## GIVEN INSTRUCTION
Your task is to extract every line from the material below exactly.

## SUPPLIED DATA
......

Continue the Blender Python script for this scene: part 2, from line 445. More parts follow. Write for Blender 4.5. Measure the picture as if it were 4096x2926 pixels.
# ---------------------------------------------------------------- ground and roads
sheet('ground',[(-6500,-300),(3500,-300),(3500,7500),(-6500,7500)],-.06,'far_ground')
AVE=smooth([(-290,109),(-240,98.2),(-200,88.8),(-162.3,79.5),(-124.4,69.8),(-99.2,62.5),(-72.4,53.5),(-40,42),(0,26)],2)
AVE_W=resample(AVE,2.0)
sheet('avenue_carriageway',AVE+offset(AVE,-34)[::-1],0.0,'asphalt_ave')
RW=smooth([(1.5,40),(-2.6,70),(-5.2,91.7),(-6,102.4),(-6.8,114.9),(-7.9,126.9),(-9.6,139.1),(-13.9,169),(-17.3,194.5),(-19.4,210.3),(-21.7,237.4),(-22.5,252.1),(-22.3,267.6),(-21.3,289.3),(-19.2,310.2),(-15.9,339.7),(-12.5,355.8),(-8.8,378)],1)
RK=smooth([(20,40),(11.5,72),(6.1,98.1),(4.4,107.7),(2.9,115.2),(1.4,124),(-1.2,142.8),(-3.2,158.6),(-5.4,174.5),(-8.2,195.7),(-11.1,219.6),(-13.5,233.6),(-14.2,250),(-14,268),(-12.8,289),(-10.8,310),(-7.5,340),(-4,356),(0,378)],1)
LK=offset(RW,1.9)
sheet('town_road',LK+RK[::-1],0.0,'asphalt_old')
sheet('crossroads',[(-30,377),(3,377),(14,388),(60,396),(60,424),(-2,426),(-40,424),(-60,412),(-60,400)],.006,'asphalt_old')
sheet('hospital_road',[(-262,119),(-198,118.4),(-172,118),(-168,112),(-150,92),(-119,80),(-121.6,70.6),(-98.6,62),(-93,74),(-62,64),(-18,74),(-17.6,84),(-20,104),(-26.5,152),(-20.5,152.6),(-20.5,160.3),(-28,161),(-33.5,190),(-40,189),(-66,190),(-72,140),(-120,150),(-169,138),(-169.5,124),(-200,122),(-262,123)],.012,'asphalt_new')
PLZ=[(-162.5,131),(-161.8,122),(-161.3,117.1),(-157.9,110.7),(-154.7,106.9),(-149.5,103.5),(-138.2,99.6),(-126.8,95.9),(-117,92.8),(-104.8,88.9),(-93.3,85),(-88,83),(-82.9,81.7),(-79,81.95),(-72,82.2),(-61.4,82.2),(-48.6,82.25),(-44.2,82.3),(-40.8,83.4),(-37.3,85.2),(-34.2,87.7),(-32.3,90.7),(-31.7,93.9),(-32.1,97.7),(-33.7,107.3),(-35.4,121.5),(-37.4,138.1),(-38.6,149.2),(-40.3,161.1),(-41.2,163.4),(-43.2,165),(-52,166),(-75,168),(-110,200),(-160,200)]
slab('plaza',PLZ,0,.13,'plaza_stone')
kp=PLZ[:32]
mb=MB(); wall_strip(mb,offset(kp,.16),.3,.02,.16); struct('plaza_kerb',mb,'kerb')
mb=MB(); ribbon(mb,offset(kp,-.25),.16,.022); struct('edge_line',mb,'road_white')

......

## FINAL RESULT
Continue the Blender Python script for this scene: part 2, from line 445. More parts follow. Write for Blender 4.5. Measure the picture as if it were 4096x2926 pixels.
# ---------------------------------------------------------------- ground and roads
sheet('ground',[(-6500,-300),(3500,-300),(3500,7500),(-6500,7500)],-.06,'far_ground')
AVE=smooth([(-290,109),(-240,98.2),(-200,88.8),(-162.3,79.5),(-124.4,69.8),(-99.2,62.5),(-72.4,53.5),(-40,42),(0,26)],2)
AVE_W=resample(AVE,2.0)
sheet('avenue_carriageway',AVE+offset(AVE,-34)[::-1],0.0,'asphalt_ave')
RW=smooth([(1.5,40),(-2.6,70),(-5.2,91.7),(-6,102.4),(-6.8,114.9),(-7.9,126.9),(-9.6,139.1),(-13.9,169),(-17.3,194.5),(-19.4,210.3),(-21.7,237.4),(-22.5,252.1),(-22.3,267.6),(-21.3,289.3),(-19.2,310.2),(-15.9,339.7),(-12.5,355.8),(-8.8,378)],1)
RK=smooth([(20,40),(11.5,72),(6.1,98.1),(4.4,107.7),(2.9,115.2),(1.4,124),(-1.2,142.8),(-3.2,158.6),(-5.4,174.5),(-8.2,195.7),(-11.1,219.6),(-13.5,233.6),(-14.2,250),(-14,268),(-12.8,289),(-10.8,310),(-7.5,340),(-4,356),(0,378)],1)
LK=offset(RW,1.9)
sheet('town_road',LK+RK[::-1],0.0,'asphalt_old')
sheet('crossroads',[(-30,377),(3,377),(14,388),(60,396),(60,424),(-2,426),(-40,424),(-60,412),(-60,400)],.006,'asphalt_old')
sheet('hospital_road',[(-262,119),(-198,118.4),(-172,118),(-168,112),(-150,92),(-119,80),(-121.6,70.6),(-98.6,62),(-93,74),(-62,64),(-18,74),(-17.6,84),(-20,104),(-26.5,152),(-20.5,152.6),(-20.5,160.3),(-28,161),(-33.5,190),(-40,189),(-66,190),(-72,140),(-120,150),(-169,138),(-169.5,124),(-200,122),(-262,123)],.012,'asphalt_new')
PLZ=[(-162.5,131),(-161.8,122),(-161.3,117.1),(-157.9,110.7),(-154.7,106.9),(-149.5,103.5),(-138.2,99.6),(-126.8,95.9),(-117,92.8),(-104.8,88.9),(-93.3,85),(-88,83),(-82.9,81.7),(-79,81.95),(-72,82.2),(-61.4,82.2),(-48.6,82.25),(-44.2,82.3),(-40.8,83.4),(-37.3,85.2),(-34.2,87.7),(-32.3,90.7),(-31.7,93.9),(-32.1,97.7),(-33.7,107.3),(-35.4,121.5),(-37.4,138.1),(-38.6,149.2),(-40.3,161.1),(-41.2,163.4),(-43.2,165),(-52,166),(-75,168),(-110,200),(-160,200)]
slab('plaza',PLZ,0,.13,'plaza_stone')
kp=PLZ[:32]
mb=MB(); wall_strip(mb,offset(kp,.16),.3,.02,.16); struct('plaza_kerb',mb,'kerb')
mb=MB(); ribbon(mb,offset(kp,-.25),.16,.022); struct('edge_line',mb,'road_white')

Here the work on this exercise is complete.